Tuesday, July 18, 2006

Ramen Fever - Part II

I ran out of my favorite breakfast item a few days ago, and I've been scrambling in the kitchen every morning, trying to find something I wanted to eat... I've found myself eating the pseudo-fresh ramen packages for breakfast two days in a row, but it's just not the same anymore... I used to genuinely like those packets. But now... after my exposure to really high quality ramen in Japan... they just don't do anymore...

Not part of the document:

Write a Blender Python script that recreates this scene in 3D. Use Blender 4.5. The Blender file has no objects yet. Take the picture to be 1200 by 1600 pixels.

These pictures really don't do the ramen justice, but it's the best I could do with the Papa Bear's automatic camera and the strange yellow lighting at the Nagoya Men-douri ramen theme park. The theme park is made to look and feel like the mid-Showa period (~50 yrs ago?), and so the entire park has that yellow, old-school light-bulb kind of lighting...

ramen

Seriously, Japanese ramen really has changed a TON in the decade I have been away from the Japanese ramen scene. I've been a big fan of ramen all my life, but my favorites were always the instant bowl kind (vs the instant cup ramen). I do remember how ramen shops were getting increasingly more popular with every short visit back to Japan - I distinctly remember one noodle shop that was so good a few years back, I had two bowls of the ramen back-to-back to the store keeper's surprise. Back then, though, it was the noodles that caught my appetite. Not until this last visit, did I get to try some of the supposedly best ramen soup - the new, powerful driving force behind the Ramen Fever in Japan.

ramen2

I've been following some of the Japanese ramen blogs, comics, and essays, and here is the gist of the story. Ramen shops started out with just making a simple stock for the noodles in Post-War Japan. Back then, the seasoning was the differentiating aspect for the shops. Then, the Hakata Tonkotsu Ramen Boom happened, and all these shops with mega-rich pork broth started popping up everywhere, redefining what a ramen soup should be like. As the ramen shops learned how to make powerful broth from all sorts of animal parts, the quality of the ramen soups improved drastically and more creative efforts were put into the noodles to match the soup better. Soon, the revival of the fish stock broth as a harmonious partner to the animal broth blossomed, and ever since then, ramen in Japan has become a culinary achievement like few others - quick, delicious fast-food meals where chefs carefully construct flavors, mixing and matching ingredients, toppings, spices, noodle textures, and anything else they can possibly think of changing to improve upon their ramen.

scan

I only had enough appetite to sample two of the six ramen shops for a total of 8 bowls of ramen - 2 main bowls and 2 half-bowls for the four of us at two shops. The two shops differed in their strengths - the first shop being more noodle-focused and the second shop being very much soup-focused. Although I always thought I was a noodle-focused kind of girl, the soup at the second shop really blew me away. It was simply divine. The complexity of the Shoyu ramen soup was amazing - rich in deep flavors with that familiar warm undertone of the Japanese favorite dashi - fish and seaweed broth. I smelled the dried fish ever so slightly while the chicken and pork added strength that dashi never had. There was no hint of oiliness or heaviness, just deep, nourishing richness of a well made animal stock. No joke, I have never had soup so perfectly delicious to my palate before.

I learned a lot from that bowl of ramen - I think my soups are going to get better now that I have a clear idea of the 'most delicious' flavor... Although it's too hot now to spend hours infront of the stove, I think this winter is going to be a soupy winter!

2 comments:

Anonymous said...

Hah, I love the hand model! ;^)

Anonymous said...

I remember going to the Ramen Museum in Yokohama and having a bowl of Sapporo miso ramen there. It tasted a little burnt, but boy was it goooood.